Biografia comentada Paula Alzugaray, 06/2007

Luciano Mariussi inicia sua trajetória artística pela porta da gravura, realizando uma exposição individual no Solar do Barão, em Curitiba, em 1996, e participando de exposições coletivas, como Gravadores Contemporâneos do Paraná, no Paço Imperial, do Rio, em 1997, e a Mostra Rio Gravura, no Museu da República, em 1999. A situação confortável propiciada pelo meio, no entanto, é logo colocada em xeque, na medida em que o artista se define por uma pesquisa com arte e tecnologia. “No meu trabalho com gravura, sentia muita receptividade por parte do público. Mas as respostas que obtive foram raramente mais aprofundadas e sempre a visualidade era posta em evidência. Depois deste ‘acerto’ visual e fracasso conceitual foi que mudei toda minha pesquisa para a investigação desta relação”, diz o artista.

É um paradoxo que o interesse de Mariussi pelo estranhamento do público diante da arte e das novas tecnologias parta exatamente da relação de amor que este mesmo público tenha estabelecido diante de sua obra gráfica. Mas assim aconteceu e essa relação, antes calcada sobre o prazer da visualidade, é então convertida numa espécie de confronto. “Estranhamento” passa a ser a palavra-chave que orienta a pesquisa de Mariussi a partir da realização do vídeo Não entendo, em 1999. Nesse trabalho, o artista se apropria dos mecanismos de realização de uma reportagem televisiva, subvertendo-os ao abordar transeuntes na rua com perguntas sobre arte em idiomas estrangeiros. Ou seja, qualquer familiaridade que o entrevistado possa sentir em relação a uma hipotética abordagem jornalística é instantaneamente revertida em uma reação de estranhamento.

Configura-se aqui uma crítica metalingüística aos discursos artístico e midiático, que abre mão da visualidade e da narratividade e descobre uma raiz conceitual em trabalhos de artistas como Gary Hill, Pierrick Sorin, Tadeu Jungle, Rafael França, Paulo Bruscky e Bruce Nauman. Não entendo, aponta Luciano Mariussi, tem estratégias similares às do vídeo Heróis da decadên(s)ia (1987), de Tadeu Jungle e Walter Silveira, em que um pretenso jornalista inicia entrevistas de rua e surpreende ao não perguntar nada.

A pesquisa que se inicia com Não entendo é uma crítica a duas formas de mediação: aquela que a instituição faz entre a obra de arte e o público e aquela que os meios de comunicação fazem entre o acontecimento e a sociedade. Realizada em princípio no formato de videodocumentários – Não entendo e Estética (2002) –, essa crítica assume depois a forma de intervenções, nos projetos Vitrines, entre 2002 e 2005, e Aluga-se, na Galeria Laura Marsiaj, no Rio, em 2006. Nos documentários, o artista se empenha em evidenciar tanto as lacunas de comunicação entre arte e público quanto as lacunas entre a experiência da realidade e a sua representação.
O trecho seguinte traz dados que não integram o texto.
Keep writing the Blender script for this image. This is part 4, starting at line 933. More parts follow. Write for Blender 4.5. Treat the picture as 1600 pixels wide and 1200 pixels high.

Se Não entendo discute a manipulação da realidade, Estética pensa o discurso sobre a arte e o embate entre espectador e obra.

O teor reflexivo dos trabalhos deu origem à pesquisa de mestrado de Mariussi, concluída em 2005 na Escola de Comunicações e Artes da Universidade de São Paulo. Intitulada Arte X Público: uma leitura poética mediada pela tecnologia, a dissertação reflete sobre como os trabalhos realizados se relacionam com o público, pensando de que maneiras o formato ou a mídia utilizada influenciam nessa mediação.

Em 2005, quando é convidado a dar aulas sobre história e linguagem cinematográfica na graduação de design do Centro Universitário SENAC, Mariussi troca Curitiba por São Paulo. Atualmente, dá aulas também no curso de pós-graduação em cinema, vídeo e fotografia do Centro Universitário Belas Artes.

No curso, o professor Luciano Mariussi pode refletir a respeito de e interagir com uma das questões intrínsecas ao trabalho do artista Luciano Mariussi: a interseção entre cinema e artes visuais. “Nas aulas coloco em prática um exercício mental e uma reflexão acerca dos procedimentos e estratégias da arte contemporânea. Por arte contemporânea entenda-se desde a performance até o cinema digital e as artes via internet”, diz.